WHAT YOU SHOULD DO: Write the material out again in full, exactly.

DATA SHOWN:
________________________________________
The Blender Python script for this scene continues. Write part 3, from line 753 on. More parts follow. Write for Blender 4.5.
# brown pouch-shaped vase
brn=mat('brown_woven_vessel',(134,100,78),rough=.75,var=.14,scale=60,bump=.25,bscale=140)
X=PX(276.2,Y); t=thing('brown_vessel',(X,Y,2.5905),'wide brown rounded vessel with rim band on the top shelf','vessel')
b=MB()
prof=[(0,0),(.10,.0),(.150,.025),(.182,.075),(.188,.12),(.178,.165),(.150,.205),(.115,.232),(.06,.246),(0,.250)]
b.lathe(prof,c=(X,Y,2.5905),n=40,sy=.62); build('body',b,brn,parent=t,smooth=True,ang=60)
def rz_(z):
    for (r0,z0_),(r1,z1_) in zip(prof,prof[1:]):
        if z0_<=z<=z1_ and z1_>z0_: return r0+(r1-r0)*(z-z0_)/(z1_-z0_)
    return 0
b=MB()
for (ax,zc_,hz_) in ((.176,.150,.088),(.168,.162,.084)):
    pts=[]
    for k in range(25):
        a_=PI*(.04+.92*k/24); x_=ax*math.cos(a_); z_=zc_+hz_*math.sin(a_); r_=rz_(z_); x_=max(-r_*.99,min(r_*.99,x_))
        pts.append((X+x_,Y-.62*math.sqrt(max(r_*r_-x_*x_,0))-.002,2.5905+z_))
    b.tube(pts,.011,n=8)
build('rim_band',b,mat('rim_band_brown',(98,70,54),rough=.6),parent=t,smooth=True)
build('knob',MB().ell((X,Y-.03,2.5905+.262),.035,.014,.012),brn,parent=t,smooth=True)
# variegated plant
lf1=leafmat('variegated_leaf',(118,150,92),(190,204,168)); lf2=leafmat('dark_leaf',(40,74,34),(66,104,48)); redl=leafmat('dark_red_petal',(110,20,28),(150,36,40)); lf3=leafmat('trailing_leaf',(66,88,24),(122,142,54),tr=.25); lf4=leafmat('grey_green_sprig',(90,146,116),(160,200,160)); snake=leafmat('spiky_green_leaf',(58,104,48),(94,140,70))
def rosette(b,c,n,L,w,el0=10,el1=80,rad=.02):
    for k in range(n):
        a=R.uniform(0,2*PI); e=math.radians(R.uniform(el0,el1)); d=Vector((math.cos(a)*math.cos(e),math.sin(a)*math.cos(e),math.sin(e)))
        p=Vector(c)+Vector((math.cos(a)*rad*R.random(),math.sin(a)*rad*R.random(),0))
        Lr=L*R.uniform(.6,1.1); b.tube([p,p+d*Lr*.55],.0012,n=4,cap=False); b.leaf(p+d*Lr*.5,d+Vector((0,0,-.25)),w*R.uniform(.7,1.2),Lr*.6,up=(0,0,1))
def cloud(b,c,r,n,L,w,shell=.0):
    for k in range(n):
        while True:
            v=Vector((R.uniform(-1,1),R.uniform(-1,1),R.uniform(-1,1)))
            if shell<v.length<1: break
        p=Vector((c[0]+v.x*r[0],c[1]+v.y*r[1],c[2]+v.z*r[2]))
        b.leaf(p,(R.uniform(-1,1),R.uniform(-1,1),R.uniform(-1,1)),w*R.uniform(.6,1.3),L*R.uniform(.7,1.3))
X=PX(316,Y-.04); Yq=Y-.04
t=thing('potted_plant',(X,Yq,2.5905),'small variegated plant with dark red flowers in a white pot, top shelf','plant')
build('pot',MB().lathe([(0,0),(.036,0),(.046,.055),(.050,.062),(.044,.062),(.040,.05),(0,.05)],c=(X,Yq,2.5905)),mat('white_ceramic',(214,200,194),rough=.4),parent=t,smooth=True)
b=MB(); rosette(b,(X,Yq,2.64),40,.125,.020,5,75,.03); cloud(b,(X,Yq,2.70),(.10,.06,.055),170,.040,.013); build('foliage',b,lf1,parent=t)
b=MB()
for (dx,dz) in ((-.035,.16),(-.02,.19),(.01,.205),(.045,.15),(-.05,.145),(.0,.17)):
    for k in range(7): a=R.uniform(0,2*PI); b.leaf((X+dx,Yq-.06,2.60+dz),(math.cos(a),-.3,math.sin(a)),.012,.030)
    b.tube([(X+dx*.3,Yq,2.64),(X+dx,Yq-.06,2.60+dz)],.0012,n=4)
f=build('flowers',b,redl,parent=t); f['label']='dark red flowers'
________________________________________
WRITTEN SOLUTION:
The Blender Python script for this scene continues. Write part 3, from line 753 on. More parts follow. Write for Blender 4.5.
# brown pouch-shaped vase
brn=mat('brown_woven_vessel',(134,100,78),rough=.75,var=.14,scale=60,bump=.25,bscale=140)
X=PX(276.2,Y); t=thing('brown_vessel',(X,Y,2.5905),'wide brown rounded vessel with rim band on the top shelf','vessel')
b=MB()
prof=[(0,0),(.10,.0),(.150,.025),(.182,.075),(.188,.12),(.178,.165),(.150,.205),(.115,.232),(.06,.246),(0,.250)]
b.lathe(prof,c=(X,Y,2.5905),n=40,sy=.62); build('body',b,brn,parent=t,smooth=True,ang=60)
def rz_(z):
    for (r0,z0_),(r1,z1_) in zip(prof,prof[1:]):
        if z0_<=z<=z1_ and z1_>z0_: return r0+(r1-r0)*(z-z0_)/(z1_-z0_)
    return 0
b=MB()
for (ax,zc_,hz_) in ((.176,.150,.088),(.168,.162,.084)):
    pts=[]
    for k in range(25):
        a_=PI*(.04+.92*k/24); x_=ax*math.cos(a_); z_=zc_+hz_*math.sin(a_); r_=rz_(z_); x_=max(-r_*.99,min(r_*.99,x_))
        pts.append((X+x_,Y-.62*math.sqrt(max(r_*r_-x_*x_,0))-.002,2.5905+z_))
    b.tube(pts,.011,n=8)
build('rim_band',b,mat('rim_band_brown',(98,70,54),rough=.6),parent=t,smooth=True)
build('knob',MB().ell((X,Y-.03,2.5905+.262),.035,.014,.012),brn,parent=t,smooth=True)
# variegated plant
lf1=leafmat('variegated_leaf',(118,150,92),(190,204,168)); lf2=leafmat('dark_leaf',(40,74,34),(66,104,48)); redl=leafmat('dark_red_petal',(110,20,28),(150,36,40)); lf3=leafmat('trailing_leaf',(66,88,24),(122,142,54),tr=.25); lf4=leafmat('grey_green_sprig',(90,146,116),(160,200,160)); snake=leafmat('spiky_green_leaf',(58,104,48),(94,140,70))
def rosette(b,c,n,L,w,el0=10,el1=80,rad=.02):
    for k in range(n):
        a=R.uniform(0,2*PI); e=math.radians(R.uniform(el0,el1)); d=Vector((math.cos(a)*math.cos(e),math.sin(a)*math.cos(e),math.sin(e)))
        p=Vector(c)+Vector((math.cos(a)*rad*R.random(),math.sin(a)*rad*R.random(),0))
        Lr=L*R.uniform(.6,1.1); b.tube([p,p+d*Lr*.55],.0012,n=4,cap=False); b.leaf(p+d*Lr*.5,d+Vector((0,0,-.25)),w*R.uniform(.7,1.2),Lr*.6,up=(0,0,1))
def cloud(b,c,r,n,L,w,shell=.0):
    for k in range(n):
        while True:
            v=Vector((R.uniform(-1,1),R.uniform(-1,1),R.uniform(-1,1)))
            if shell<v.length<1: break
        p=Vector((c[0]+v.x*r[0],c[1]+v.y*r[1],c[2]+v.z*r[2]))
        b.leaf(p,(R.uniform(-1,1),R.uniform(-1,1),R.uniform(-1,1)),w*R.uniform(.6,1.3),L*R.uniform(.7,1.3))
X=PX(316,Y-.04); Yq=Y-.04
t=thing('potted_plant',(X,Yq,2.5905),'small variegated plant with dark red flowers in a white pot, top shelf','plant')
build('pot',MB().lathe([(0,0),(.036,0),(.046,.055),(.050,.062),(.044,.062),(.040,.05),(0,.05)],c=(X,Yq,2.5905)),mat('white_ceramic',(214,200,194),rough=.4),parent=t,smooth=True)
b=MB(); rosette(b,(X,Yq,2.64),40,.125,.020,5,75,.03); cloud(b,(X,Yq,2.70),(.10,.06,.055),170,.040,.013); build('foliage',b,lf1,parent=t)
b=MB()
for (dx,dz) in ((-.035,.16),(-.02,.19),(.01,.205),(.045,.15),(-.05,.145),(.0,.17)):
    for k in range(7): a=R.uniform(0,2*PI); b.leaf((X+dx,Yq-.06,2.60+dz),(math.cos(a),-.3,math.sin(a)),.012,.030)
    b.tube([(X+dx*.3,Yq,2.64),(X+dx,Yq-.06,2.60+dz)],.0012,n=4)
f=build('flowers',b,redl,parent=t); f['label']='dark red flowers'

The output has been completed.